▸ WHAT THE EXERCISE ASKS:
Please set down all the lines beneath this one exactly, without the pictures.

▸ AVAILABLE DATA:
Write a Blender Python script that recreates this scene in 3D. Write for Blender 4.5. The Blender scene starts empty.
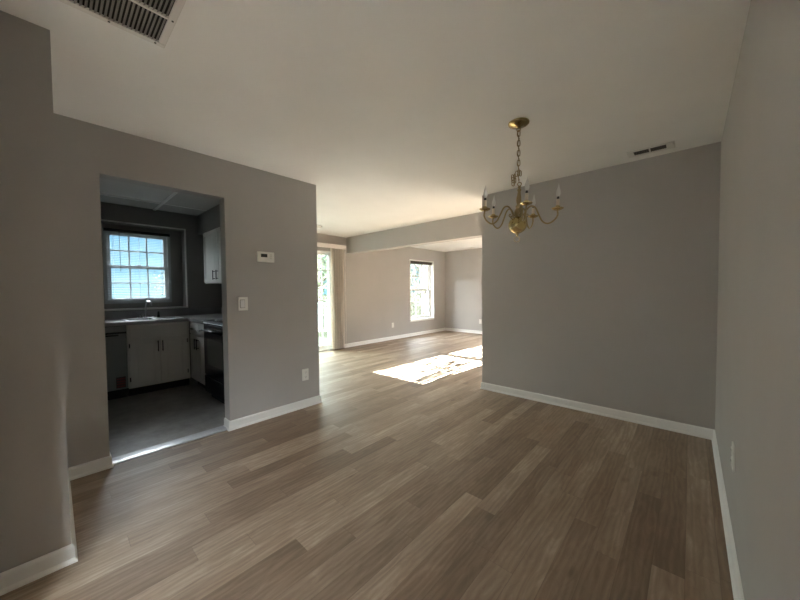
import bpy, bmesh, math, random
from mathutils import Vector, Matrix

random.seed(7)
SC = bpy.context.scene
COL = SC.collection

# ------------------------------------------------------------------ camera
CAM = Vector((0.0, 0.0, 1.26242))
FWD = Vector((-0.67381679, 0.73827717, -0.03029437))
RGT = Vector((0.73876812, 0.67390151, -0.00885551))
UPV = Vector((-0.0138776, 0.02834751, 0.99950179))
cd = bpy.data.cameras.new('camera')
cd.sensor_width = 36.0
cd.lens = 318.043 / 800 * 36.0
cd.clip_start = 0.02
cd.clip_end = 400
cam = bpy.data.objects.new('camera', cd)
COL.objects.link(cam)
cam.matrix_world = Matrix(((RGT.x, UPV.x, -FWD.x, CAM.x), (RGT.y, UPV.y, -FWD.y, CAM.y),
                           (RGT.z, UPV.z, -FWD.z, CAM.z), (0, 0, 0, 1)))
SC.camera = cam

# ------------------------------------------------------------------ world, sun, exposure
SUN_DIR = Vector((-0.05, -1.0, -0.3926)).normalized()
w = bpy.data.worlds.new('sky')
SC.world = w
w.use_nodes = True
wn = w.node_tree
wn.nodes.clear()
tcw = wn.nodes.new('ShaderNodeTexCoord')
spw = wn.nodes.new('ShaderNodeSeparateXYZ')
rpw = wn.nodes.new('ShaderNodeValToRGB')
rpw.color_ramp.elements[0].position = 0.0
rpw.color_ramp.elements[0].color = (0.125, 0.235, 0.30, 1)
rpw.color_ramp.elements[1].position = 0.8
rpw.color_ramp.elements[1].color = (19.0, 20.0, 21.5, 1)
e_ = rpw.color_ramp.elements.new(0.15)
e_.color = (0.095, 0.195, 0.285, 1)
e_ = rpw.color_ramp.elements.new(0.42)
e_.color = (16.0, 16.6, 17.8, 1)
bg = wn.nodes.new('ShaderNodeBackground')
bg.inputs['Strength'].default_value = 0.8
wo = wn.nodes.new('ShaderNodeOutputWorld')
wn.links.new(tcw.outputs['Generated'], spw.inputs[0])
wn.links.new(spw.outputs['Z'], rpw.inputs[0])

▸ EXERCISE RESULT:
Write a Blender Python script that recreates this scene in 3D. Write for Blender 4.5. The Blender scene starts empty.
import bpy, bmesh, math, random
from mathutils import Vector, Matrix

random.seed(7)
SC = bpy.context.scene
COL = SC.collection

# ------------------------------------------------------------------ camera
CAM = Vector((0.0, 0.0, 1.26242))
FWD = Vector((-0.67381679, 0.73827717, -0.03029437))
RGT = Vector((0.73876812, 0.67390151, -0.00885551))
UPV = Vector((-0.0138776, 0.02834751, 0.99950179))
cd = bpy.data.cameras.new('camera')
cd.sensor_width = 36.0
cd.lens = 318.043 / 800 * 36.0
cd.clip_start = 0.02
cd.clip_end = 400
cam = bpy.data.objects.new('camera', cd)
COL.objects.link(cam)
cam.matrix_world = Matrix(((RGT.x, UPV.x, -FWD.x, CAM.x), (RGT.y, UPV.y, -FWD.y, CAM.y),
                           (RGT.z, UPV.z, -FWD.z, CAM.z), (0, 0, 0, 1)))
SC.camera = cam

# ------------------------------------------------------------------ world, sun, exposure
SUN_DIR = Vector((-0.05, -1.0, -0.3926)).normalized()
w = bpy.data.worlds.new('sky')
SC.world = w
w.use_nodes = True
wn = w.node_tree
wn.nodes.clear()
tcw = wn.nodes.new('ShaderNodeTexCoord')
spw = wn.nodes.new('ShaderNodeSeparateXYZ')
rpw = wn.nodes.new('ShaderNodeValToRGB')
rpw.color_ramp.elements[0].position = 0.0
rpw.color_ramp.elements[0].color = (0.125, 0.235, 0.30, 1)
rpw.color_ramp.elements[1].position = 0.8
rpw.color_ramp.elements[1].color = (19.0, 20.0, 21.5, 1)
e_ = rpw.color_ramp.elements.new(0.15)
e_.color = (0.095, 0.195, 0.285, 1)
e_ = rpw.color_ramp.elements.new(0.42)
e_.color = (16.0, 16.6, 17.8, 1)
bg = wn.nodes.new('ShaderNodeBackground')
bg.inputs['Strength'].default_value = 0.8
wo = wn.nodes.new('ShaderNodeOutputWorld')
wn.links.new(tcw.outputs['Generated'], spw.inputs[0])
wn.links.new(spw.outputs['Z'], rpw.inputs[0])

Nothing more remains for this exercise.